Reproduce the top of the data verbatim, through and including the line that contains "def at_x(px, py, x): d".

— BEGIN GIVEN INFORMATION —

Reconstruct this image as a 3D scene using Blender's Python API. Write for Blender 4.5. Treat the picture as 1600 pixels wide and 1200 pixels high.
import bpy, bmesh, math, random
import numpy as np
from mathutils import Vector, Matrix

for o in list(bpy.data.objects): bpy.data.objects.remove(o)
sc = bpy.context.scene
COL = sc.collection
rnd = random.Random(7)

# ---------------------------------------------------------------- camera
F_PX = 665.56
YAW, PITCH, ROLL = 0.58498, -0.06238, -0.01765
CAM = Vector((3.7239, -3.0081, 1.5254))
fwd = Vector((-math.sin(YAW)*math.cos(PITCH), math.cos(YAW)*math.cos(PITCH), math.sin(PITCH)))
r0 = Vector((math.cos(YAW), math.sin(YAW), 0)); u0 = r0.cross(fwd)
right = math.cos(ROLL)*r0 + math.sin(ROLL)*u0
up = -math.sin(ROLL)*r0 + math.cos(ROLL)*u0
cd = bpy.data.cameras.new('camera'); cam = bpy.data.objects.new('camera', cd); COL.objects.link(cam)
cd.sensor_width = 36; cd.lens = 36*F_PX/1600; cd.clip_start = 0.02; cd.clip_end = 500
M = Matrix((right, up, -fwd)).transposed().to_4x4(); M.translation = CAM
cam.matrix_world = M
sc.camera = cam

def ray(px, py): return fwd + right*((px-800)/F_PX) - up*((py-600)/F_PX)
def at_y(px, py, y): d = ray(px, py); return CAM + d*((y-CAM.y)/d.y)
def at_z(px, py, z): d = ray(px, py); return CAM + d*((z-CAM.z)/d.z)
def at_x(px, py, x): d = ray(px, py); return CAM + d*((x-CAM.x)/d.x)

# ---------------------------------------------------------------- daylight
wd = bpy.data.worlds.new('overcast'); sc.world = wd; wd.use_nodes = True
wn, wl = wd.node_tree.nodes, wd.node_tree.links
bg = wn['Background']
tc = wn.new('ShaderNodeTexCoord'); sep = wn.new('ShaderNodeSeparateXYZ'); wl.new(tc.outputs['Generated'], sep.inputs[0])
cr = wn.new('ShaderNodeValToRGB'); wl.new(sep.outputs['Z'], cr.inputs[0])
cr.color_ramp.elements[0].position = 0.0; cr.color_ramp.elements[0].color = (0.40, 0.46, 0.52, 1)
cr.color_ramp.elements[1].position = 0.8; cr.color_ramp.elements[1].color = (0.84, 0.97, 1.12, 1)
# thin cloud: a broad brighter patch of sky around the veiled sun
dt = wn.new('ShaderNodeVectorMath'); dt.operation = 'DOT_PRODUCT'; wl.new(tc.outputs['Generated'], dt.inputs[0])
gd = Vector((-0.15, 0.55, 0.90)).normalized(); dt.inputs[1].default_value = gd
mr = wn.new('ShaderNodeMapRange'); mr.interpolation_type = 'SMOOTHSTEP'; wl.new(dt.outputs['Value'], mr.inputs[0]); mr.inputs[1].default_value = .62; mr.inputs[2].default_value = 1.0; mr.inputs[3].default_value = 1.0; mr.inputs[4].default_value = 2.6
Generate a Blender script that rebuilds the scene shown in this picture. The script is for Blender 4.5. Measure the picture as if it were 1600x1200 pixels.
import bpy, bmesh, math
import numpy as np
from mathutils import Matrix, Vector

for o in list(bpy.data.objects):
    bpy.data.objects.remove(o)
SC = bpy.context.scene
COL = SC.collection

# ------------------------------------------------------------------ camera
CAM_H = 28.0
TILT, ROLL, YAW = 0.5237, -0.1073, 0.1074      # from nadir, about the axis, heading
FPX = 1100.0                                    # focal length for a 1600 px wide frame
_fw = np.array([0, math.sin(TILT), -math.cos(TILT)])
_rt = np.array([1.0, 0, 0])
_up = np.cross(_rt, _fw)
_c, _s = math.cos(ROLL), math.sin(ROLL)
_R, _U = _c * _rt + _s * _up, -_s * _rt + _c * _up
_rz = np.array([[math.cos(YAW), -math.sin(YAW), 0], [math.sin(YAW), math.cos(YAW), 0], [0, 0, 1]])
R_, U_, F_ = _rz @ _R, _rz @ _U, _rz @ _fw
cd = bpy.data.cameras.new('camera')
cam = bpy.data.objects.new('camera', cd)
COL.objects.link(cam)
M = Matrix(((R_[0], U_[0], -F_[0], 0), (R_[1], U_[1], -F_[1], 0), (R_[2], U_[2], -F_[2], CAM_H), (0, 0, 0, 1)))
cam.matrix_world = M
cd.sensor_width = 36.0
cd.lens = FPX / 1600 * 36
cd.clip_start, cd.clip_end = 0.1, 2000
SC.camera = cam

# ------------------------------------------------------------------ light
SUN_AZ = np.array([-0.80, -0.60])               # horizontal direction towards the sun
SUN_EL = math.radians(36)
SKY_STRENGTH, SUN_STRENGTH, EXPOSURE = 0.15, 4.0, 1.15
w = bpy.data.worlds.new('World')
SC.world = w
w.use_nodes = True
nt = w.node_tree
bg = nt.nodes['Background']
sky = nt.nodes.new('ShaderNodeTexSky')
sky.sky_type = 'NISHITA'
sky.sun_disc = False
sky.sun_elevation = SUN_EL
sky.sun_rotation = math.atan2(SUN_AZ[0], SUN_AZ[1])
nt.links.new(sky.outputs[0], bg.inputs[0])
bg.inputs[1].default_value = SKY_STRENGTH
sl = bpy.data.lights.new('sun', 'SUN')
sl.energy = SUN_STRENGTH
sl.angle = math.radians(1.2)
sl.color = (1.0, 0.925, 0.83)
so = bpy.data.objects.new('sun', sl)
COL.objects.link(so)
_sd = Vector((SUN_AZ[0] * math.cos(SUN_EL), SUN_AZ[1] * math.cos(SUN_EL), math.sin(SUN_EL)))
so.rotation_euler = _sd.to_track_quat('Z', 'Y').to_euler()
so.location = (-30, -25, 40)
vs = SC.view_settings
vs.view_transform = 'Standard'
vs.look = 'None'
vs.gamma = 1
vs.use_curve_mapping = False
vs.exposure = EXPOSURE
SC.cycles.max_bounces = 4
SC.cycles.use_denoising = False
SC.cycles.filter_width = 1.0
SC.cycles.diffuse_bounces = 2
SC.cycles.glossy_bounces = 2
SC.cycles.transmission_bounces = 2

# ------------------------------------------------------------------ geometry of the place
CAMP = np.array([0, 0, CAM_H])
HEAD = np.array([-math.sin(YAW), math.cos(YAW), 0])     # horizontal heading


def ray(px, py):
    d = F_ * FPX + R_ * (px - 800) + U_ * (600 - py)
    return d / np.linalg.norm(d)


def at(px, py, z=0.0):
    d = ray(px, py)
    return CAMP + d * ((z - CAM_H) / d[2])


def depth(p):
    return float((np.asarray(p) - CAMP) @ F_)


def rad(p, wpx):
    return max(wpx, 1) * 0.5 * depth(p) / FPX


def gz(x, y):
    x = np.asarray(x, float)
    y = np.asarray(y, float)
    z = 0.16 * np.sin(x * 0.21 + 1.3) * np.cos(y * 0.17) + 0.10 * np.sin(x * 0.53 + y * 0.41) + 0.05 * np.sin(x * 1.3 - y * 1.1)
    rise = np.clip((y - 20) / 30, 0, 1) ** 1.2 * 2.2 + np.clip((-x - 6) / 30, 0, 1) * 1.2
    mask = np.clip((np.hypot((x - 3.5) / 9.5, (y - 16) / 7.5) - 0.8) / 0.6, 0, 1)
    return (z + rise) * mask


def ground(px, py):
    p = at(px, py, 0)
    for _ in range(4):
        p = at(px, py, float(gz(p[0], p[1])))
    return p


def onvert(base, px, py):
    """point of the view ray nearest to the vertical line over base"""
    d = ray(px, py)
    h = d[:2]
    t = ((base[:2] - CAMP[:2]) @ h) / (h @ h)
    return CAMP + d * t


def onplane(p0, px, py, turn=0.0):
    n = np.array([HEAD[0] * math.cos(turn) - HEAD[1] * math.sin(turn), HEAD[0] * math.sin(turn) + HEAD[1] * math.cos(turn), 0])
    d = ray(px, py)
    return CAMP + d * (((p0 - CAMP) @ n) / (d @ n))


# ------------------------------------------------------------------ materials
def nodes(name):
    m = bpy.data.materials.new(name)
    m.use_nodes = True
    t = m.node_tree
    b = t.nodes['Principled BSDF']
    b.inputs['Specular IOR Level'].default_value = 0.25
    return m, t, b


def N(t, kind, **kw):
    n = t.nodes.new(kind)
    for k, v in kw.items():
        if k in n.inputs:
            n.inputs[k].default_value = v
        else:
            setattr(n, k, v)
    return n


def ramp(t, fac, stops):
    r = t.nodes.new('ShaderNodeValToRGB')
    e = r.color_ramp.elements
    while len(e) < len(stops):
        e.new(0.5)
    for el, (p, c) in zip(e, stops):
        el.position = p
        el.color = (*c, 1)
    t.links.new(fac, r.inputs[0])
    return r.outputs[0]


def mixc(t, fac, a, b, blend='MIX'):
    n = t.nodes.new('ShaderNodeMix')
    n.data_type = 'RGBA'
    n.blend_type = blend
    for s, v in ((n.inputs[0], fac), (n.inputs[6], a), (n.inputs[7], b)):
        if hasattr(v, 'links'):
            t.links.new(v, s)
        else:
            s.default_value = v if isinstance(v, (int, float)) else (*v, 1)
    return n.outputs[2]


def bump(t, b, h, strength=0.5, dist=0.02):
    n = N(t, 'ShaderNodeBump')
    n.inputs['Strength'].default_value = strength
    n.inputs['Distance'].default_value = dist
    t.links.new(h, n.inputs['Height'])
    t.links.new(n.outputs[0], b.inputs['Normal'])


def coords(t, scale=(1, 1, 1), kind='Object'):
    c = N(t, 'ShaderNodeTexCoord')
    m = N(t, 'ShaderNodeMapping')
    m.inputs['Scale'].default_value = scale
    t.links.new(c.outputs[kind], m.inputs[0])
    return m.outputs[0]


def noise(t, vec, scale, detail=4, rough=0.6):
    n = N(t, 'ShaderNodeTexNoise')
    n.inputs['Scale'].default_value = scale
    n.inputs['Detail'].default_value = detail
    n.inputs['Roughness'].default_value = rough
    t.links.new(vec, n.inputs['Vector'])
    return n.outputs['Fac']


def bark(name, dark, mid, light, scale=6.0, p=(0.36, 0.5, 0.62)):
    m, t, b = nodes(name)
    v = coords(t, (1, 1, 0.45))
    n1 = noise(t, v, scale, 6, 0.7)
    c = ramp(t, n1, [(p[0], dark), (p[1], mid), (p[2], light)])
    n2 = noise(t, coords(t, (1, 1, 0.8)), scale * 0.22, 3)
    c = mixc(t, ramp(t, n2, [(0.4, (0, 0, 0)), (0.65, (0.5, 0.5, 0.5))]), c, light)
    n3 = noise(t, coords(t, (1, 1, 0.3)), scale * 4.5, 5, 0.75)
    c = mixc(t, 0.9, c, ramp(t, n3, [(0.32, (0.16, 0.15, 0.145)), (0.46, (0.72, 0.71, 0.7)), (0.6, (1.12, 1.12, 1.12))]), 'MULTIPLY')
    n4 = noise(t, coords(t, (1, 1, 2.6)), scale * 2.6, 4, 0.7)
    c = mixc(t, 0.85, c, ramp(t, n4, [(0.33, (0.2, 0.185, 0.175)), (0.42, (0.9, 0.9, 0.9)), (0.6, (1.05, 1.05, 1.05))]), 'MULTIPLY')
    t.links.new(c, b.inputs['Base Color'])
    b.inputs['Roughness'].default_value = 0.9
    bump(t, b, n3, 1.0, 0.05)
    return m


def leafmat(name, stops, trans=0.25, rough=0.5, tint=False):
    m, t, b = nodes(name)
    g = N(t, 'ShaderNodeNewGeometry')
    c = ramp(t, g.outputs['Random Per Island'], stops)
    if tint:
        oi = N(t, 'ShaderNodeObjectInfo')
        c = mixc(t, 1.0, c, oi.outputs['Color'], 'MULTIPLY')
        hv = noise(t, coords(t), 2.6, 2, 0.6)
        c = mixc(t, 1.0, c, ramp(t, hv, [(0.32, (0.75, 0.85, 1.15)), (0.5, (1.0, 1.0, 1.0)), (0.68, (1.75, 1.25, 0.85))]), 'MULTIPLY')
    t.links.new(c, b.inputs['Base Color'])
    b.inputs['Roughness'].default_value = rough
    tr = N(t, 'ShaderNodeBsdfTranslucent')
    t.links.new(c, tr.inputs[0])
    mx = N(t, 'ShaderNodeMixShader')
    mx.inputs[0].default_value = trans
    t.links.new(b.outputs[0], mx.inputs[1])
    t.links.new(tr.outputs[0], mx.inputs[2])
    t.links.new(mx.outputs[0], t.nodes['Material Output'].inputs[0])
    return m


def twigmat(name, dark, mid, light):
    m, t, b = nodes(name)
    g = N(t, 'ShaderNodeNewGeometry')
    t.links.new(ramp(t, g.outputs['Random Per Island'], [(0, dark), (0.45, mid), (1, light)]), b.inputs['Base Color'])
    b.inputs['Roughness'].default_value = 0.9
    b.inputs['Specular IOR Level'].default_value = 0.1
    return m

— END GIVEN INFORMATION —

* _ANSWER FOR THE TASK_
Reconstruct this image as a 3D scene using Blender's Python API. Write for Blender 4.5. Treat the picture as 1600 pixels wide and 1200 pixels high.
import bpy, bmesh, math, random
import numpy as np
from mathutils import Vector, Matrix

for o in list(bpy.data.objects): bpy.data.objects.remove(o)
sc = bpy.context.scene
COL = sc.collection
rnd = random.Random(7)

# ---------------------------------------------------------------- camera
F_PX = 665.56
YAW, PITCH, ROLL = 0.58498, -0.06238, -0.01765
CAM = Vector((3.7239, -3.0081, 1.5254))
fwd = Vector((-math.sin(YAW)*math.cos(PITCH), math.cos(YAW)*math.cos(PITCH), math.sin(PITCH)))
r0 = Vector((math.cos(YAW), math.sin(YAW), 0)); u0 = r0.cross(fwd)
right = math.cos(ROLL)*r0 + math.sin(ROLL)*u0
up = -math.sin(ROLL)*r0 + math.cos(ROLL)*u0
cd = bpy.data.cameras.new('camera'); cam = bpy.data.objects.new('camera', cd); COL.objects.link(cam)
cd.sensor_width = 36; cd.lens = 36*F_PX/1600; cd.clip_start = 0.02; cd.clip_end = 500
M = Matrix((right, up, -fwd)).transposed().to_4x4(); M.translation = CAM
cam.matrix_world = M
sc.camera = cam

def ray(px, py): return fwd + right*((px-800)/F_PX) - up*((py-600)/F_PX)
def at_y(px, py, y): d = ray(px, py); return CAM + d*((y-CAM.y)/d.y)
def at_z(px, py, z): d = ray(px, py); return CAM + d*((z-CAM.z)/d.z)
def at_x(px, py, x): d = ray(px, py); return CAM + d*((x-CAM.x)/d.x)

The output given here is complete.